First, some 200 gravestones were upended in a Jewish cemetery outside St. Louis last weekend. Then we learned that the suspect in Wednesday’s fatal shooting in Olathe had reportedly spewed racial slurs at two engineers born in India, yelling, “Get out of my country!” and later bragging to a bartender that he’d just killed two Middle Eastern men.
Unfortunately, this is part of a pattern. A spate of anti-Semitic incidents has occurred in recent weeks, and the Council on American-Islamic Relations reports an unprecedented increase in hate incidents involving Muslims and other minorities since the November election. The Southern Poverty Law Center weighed in on why the number of hate groups was up again last year, too, “as the radical right was energized by the candidacy of Donald Trump.”

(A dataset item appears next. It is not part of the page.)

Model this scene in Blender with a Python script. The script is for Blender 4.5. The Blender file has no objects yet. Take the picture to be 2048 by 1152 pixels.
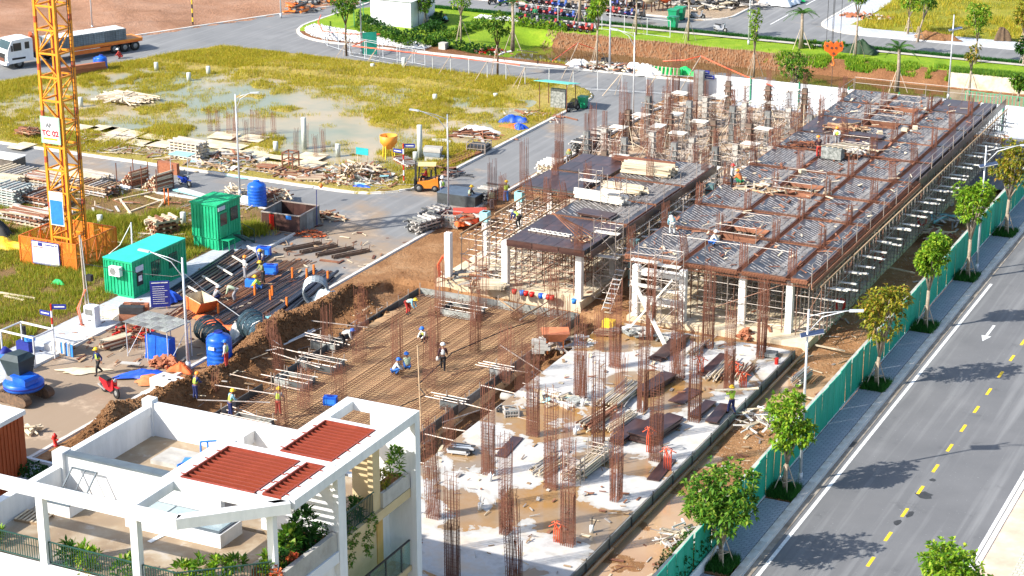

In a visit Wednesday to Chesed Shel Emeth Cemetery in University City, Mo., Vice President Mike Pence rightly condemned “this vile act of vandalism and those that perpetrate it in the strongest possible terms.” President Trump himself belatedly noted that “anti-Semitism is horrible, and it’s going to stop and it has to stop.”
Since the president also spoke of the “work that still must be done to root out hate and prejudice and evil,’’ perhaps he’ll start with his strategist Steve Bannon, who believes that we’re at war with Islam itself, and who has called George W. Bush “one of the dumbest presidents in the history of these United States” for insisting otherwise.
Amid deportations that the president has described as “military,’’ let’s not forget that Bannon has demonized even legal immigrants.
“Isn’t the beating heart of this problem right now,” he said on his radio show last year, “the real beating heart of what we’ve got to get sorted here, is not illegal immigration, as horrific as that is, and it’s horrific; don’t we have a problem we’ve looked the other way on, this legal immigration that’s kind of overwhelmed the country?”
What’s overwhelming much of the country is the contempt that Bannon, whose handiwork in this young administration includes the proposed travel ban from seven predominantly Muslim countries, seems to have for any newcomer to our immigrant nation.
There is also intolerance on the left — more than ever, in fact, with even minor policy differences ending friendships. But Bannon’s stated goal, the “deconstruction of the administrative state,” will deconstruct far more.
He has already unraveled whatever remained of the consensus that President Barack Obama was right when he said that we’re more alike than we are different and that we aren’t that far apart.
Bannon’s efforts to deconstruct the First Amendment may paradoxically end up strengthening the free press, just as efforts to delegitimize Trump only made his supporters dig in.
But sooner or later, the chaos-loving man many see as Trump’s Rasputin will deconstruct Trump’s presidency, too.
And because he’ll do so much damage along the way if unchecked, the single most salutary, self-protective move that the president who adopted “You’re fired!” as his motto could make would be to address his catchphrase to his top adviser.